**Exercise task**.
Set down word for word each line from the start of the listing through the line that contains "return zlo +", both included.

**Collected material**.

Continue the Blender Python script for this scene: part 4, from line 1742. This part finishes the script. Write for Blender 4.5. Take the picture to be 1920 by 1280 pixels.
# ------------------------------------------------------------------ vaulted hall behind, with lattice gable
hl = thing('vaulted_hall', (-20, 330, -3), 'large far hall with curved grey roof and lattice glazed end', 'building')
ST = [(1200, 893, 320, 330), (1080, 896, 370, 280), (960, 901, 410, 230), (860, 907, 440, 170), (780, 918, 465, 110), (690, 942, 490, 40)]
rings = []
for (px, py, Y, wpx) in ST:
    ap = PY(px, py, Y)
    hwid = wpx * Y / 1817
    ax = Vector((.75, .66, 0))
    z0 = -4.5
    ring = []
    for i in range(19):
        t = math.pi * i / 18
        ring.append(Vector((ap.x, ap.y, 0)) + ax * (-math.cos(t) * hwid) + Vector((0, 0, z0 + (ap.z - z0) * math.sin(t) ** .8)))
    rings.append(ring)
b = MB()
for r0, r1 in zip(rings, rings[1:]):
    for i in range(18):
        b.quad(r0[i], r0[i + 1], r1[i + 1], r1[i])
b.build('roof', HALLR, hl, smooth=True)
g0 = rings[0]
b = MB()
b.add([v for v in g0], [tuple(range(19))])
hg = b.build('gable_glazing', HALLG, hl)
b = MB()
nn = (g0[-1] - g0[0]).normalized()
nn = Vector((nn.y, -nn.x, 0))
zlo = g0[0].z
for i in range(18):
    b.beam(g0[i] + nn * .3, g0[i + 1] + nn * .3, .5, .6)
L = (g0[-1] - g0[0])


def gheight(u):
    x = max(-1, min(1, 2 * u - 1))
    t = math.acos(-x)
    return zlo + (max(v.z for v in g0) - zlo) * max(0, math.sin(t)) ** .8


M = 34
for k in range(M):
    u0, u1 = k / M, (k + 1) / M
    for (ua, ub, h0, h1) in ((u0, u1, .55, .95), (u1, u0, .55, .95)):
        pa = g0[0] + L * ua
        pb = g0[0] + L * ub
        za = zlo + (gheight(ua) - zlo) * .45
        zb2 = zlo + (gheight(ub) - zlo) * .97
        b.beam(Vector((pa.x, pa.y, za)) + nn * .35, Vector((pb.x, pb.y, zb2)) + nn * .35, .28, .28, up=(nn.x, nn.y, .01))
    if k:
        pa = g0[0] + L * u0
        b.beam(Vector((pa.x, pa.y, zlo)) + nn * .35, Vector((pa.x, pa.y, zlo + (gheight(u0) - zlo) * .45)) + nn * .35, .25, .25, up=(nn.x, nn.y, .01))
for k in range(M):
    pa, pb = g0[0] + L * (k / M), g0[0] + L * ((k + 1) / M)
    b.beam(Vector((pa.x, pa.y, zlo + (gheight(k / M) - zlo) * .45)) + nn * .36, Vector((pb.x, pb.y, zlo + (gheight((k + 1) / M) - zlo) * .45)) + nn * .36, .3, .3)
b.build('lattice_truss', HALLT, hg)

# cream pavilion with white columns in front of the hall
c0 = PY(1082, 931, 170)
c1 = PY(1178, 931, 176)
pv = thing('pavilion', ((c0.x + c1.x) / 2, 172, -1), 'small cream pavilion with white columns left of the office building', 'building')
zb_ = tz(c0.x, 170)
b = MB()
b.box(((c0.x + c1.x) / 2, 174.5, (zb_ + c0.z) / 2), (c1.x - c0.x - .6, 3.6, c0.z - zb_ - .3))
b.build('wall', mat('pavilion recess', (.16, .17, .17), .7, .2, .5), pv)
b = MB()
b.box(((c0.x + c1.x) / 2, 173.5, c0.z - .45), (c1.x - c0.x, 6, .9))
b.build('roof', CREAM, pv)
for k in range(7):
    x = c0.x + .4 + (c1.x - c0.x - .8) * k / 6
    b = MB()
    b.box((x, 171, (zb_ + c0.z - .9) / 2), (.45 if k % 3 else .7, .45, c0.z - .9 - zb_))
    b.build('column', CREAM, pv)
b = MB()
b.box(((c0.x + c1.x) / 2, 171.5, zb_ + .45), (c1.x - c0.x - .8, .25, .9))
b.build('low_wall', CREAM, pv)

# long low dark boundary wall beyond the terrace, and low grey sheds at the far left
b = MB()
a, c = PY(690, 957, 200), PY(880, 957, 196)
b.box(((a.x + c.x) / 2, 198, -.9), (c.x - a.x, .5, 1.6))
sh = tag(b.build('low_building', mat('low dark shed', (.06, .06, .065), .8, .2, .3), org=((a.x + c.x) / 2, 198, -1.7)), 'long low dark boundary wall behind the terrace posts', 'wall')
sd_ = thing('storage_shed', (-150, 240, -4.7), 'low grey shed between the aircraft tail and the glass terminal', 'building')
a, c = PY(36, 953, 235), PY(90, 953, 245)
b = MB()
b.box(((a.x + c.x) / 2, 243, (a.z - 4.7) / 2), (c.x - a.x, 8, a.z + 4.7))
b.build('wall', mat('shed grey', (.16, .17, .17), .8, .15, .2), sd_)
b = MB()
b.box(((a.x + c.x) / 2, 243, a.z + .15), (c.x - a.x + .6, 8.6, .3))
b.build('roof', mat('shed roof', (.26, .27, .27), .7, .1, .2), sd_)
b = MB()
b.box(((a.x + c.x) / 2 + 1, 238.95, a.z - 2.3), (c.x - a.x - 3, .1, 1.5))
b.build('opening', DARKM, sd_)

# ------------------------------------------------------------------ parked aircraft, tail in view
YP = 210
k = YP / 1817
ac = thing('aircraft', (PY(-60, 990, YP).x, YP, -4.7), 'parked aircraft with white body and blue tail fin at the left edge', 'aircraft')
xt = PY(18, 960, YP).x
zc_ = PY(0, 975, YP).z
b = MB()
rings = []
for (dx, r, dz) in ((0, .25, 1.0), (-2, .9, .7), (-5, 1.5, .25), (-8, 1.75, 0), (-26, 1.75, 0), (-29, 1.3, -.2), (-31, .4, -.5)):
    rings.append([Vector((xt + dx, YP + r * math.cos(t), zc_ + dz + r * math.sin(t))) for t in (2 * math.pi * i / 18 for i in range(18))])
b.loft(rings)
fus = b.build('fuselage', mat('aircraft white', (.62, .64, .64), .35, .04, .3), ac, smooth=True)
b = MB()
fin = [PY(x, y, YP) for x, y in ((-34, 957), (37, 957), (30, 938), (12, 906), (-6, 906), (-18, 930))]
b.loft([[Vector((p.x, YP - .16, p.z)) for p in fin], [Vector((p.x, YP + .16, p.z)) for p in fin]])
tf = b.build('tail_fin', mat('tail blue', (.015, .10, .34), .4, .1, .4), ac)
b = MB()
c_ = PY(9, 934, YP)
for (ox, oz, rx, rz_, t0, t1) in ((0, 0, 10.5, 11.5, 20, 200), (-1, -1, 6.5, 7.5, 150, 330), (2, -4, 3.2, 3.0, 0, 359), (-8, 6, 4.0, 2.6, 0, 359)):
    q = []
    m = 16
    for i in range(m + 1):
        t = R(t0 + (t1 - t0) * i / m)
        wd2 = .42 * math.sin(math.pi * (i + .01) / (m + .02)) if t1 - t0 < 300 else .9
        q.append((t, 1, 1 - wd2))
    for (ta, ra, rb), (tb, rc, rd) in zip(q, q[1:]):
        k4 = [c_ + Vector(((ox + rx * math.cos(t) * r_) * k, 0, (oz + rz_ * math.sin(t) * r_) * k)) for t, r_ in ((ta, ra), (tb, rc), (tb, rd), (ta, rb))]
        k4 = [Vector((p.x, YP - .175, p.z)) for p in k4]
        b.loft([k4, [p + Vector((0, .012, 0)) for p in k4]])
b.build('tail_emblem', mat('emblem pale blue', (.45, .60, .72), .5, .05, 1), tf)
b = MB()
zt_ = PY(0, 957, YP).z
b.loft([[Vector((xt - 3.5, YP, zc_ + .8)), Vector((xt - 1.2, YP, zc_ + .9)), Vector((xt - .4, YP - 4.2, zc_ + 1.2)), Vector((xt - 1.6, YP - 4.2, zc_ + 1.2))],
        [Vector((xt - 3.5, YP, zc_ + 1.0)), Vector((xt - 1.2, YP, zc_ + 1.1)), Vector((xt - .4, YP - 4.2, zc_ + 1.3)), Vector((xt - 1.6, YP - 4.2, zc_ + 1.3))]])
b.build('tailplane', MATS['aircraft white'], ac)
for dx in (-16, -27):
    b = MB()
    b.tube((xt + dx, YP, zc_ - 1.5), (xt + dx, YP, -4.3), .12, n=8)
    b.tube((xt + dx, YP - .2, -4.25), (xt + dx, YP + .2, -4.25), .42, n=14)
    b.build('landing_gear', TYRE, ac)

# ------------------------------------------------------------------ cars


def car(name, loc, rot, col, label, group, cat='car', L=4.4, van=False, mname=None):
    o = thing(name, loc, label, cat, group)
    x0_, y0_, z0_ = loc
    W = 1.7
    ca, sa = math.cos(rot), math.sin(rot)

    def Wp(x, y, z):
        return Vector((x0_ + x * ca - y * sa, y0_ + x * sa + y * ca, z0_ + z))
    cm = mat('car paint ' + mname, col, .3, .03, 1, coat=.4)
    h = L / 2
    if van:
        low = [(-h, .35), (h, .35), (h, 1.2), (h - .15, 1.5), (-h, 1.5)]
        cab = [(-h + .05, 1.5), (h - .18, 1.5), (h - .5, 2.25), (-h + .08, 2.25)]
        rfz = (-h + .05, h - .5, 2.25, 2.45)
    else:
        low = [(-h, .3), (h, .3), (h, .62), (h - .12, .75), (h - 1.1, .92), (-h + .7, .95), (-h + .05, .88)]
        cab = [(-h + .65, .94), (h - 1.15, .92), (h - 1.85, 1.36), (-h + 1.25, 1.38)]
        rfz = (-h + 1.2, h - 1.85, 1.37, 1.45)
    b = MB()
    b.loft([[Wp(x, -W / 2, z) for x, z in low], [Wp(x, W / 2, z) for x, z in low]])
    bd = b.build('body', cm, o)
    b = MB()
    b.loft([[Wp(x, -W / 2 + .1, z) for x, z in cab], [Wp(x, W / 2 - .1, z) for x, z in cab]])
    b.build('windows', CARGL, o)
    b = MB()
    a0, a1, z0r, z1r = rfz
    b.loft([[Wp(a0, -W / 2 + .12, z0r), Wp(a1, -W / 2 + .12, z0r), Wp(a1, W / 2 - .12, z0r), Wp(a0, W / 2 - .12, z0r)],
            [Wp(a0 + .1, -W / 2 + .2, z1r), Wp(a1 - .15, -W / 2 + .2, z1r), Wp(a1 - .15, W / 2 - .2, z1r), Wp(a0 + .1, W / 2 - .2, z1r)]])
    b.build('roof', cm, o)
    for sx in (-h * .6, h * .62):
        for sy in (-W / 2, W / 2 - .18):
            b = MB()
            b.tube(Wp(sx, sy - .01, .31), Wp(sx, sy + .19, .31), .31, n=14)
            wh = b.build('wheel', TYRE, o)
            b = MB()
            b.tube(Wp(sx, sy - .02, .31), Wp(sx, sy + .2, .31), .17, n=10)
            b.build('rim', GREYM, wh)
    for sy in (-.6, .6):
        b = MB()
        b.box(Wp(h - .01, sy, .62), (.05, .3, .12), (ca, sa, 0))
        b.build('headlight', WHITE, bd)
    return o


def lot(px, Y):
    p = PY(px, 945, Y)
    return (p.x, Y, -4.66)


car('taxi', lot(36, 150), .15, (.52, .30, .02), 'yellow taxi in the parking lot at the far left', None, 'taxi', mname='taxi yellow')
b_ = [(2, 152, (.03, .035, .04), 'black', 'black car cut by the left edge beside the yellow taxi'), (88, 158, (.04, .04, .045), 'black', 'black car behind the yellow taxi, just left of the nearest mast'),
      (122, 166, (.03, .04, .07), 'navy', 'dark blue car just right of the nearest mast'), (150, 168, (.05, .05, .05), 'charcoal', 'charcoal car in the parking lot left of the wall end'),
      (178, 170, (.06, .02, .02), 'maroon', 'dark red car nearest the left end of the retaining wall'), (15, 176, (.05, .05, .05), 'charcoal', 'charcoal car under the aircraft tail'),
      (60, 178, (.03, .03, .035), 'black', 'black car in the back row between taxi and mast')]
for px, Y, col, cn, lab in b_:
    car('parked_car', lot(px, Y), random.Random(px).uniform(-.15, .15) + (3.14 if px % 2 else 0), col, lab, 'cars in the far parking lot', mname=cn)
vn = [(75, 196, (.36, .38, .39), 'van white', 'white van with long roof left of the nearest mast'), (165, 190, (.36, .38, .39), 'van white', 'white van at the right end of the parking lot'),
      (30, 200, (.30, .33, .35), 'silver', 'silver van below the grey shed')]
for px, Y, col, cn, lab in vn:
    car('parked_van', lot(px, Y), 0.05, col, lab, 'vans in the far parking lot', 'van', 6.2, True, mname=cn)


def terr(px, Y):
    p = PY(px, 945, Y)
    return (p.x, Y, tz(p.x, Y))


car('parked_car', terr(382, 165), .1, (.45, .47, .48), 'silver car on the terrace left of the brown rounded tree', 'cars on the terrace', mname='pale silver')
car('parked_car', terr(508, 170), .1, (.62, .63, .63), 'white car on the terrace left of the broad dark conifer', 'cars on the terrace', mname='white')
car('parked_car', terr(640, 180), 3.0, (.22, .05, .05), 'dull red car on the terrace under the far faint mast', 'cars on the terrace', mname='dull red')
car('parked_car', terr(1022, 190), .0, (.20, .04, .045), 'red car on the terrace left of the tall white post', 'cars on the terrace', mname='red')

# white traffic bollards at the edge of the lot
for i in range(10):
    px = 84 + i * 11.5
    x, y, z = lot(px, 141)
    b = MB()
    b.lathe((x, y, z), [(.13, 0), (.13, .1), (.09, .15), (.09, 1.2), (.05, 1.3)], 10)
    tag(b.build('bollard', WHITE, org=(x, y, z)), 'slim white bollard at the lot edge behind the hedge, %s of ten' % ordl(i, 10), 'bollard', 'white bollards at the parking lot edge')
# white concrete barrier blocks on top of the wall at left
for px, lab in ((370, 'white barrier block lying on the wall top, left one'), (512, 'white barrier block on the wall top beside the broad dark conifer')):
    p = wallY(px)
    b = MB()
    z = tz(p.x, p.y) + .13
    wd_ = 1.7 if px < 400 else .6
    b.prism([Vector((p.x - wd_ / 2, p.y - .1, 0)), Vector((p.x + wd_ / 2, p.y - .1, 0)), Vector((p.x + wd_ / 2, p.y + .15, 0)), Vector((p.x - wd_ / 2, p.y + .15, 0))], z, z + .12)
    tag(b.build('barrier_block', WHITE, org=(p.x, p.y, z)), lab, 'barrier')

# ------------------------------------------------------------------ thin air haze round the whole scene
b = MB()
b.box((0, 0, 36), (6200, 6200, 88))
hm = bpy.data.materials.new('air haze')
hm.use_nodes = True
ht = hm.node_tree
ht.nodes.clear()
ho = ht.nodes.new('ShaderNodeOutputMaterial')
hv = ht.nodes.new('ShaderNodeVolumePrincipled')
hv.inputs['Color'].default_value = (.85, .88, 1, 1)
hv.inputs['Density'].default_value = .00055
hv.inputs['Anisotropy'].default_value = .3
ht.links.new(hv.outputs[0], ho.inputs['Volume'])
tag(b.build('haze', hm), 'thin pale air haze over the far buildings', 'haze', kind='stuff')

**Task solution**.
Continue the Blender Python script for this scene: part 4, from line 1742. This part finishes the script. Write for Blender 4.5. Take the picture to be 1920 by 1280 pixels.
# ------------------------------------------------------------------ vaulted hall behind, with lattice gable
hl = thing('vaulted_hall', (-20, 330, -3), 'large far hall with curved grey roof and lattice glazed end', 'building')
ST = [(1200, 893, 320, 330), (1080, 896, 370, 280), (960, 901, 410, 230), (860, 907, 440, 170), (780, 918, 465, 110), (690, 942, 490, 40)]
rings = []
for (px, py, Y, wpx) in ST:
    ap = PY(px, py, Y)
    hwid = wpx * Y / 1817
    ax = Vector((.75, .66, 0))
    z0 = -4.5
    ring = []
    for i in range(19):
        t = math.pi * i / 18
        ring.append(Vector((ap.x, ap.y, 0)) + ax * (-math.cos(t) * hwid) + Vector((0, 0, z0 + (ap.z - z0) * math.sin(t) ** .8)))
    rings.append(ring)
b = MB()
for r0, r1 in zip(rings, rings[1:]):
    for i in range(18):
        b.quad(r0[i], r0[i + 1], r1[i + 1], r1[i])
b.build('roof', HALLR, hl, smooth=True)
g0 = rings[0]
b = MB()
b.add([v for v in g0], [tuple(range(19))])
hg = b.build('gable_glazing', HALLG, hl)
b = MB()
nn = (g0[-1] - g0[0]).normalized()
nn = Vector((nn.y, -nn.x, 0))
zlo = g0[0].z
for i in range(18):
    b.beam(g0[i] + nn * .3, g0[i + 1] + nn * .3, .5, .6)
L = (g0[-1] - g0[0])


def gheight(u):
    x = max(-1, min(1, 2 * u - 1))
    t = math.acos(-x)
    return zlo + (max(v.z for v in g0) - zlo) * max(0, math.sin(t)) ** .8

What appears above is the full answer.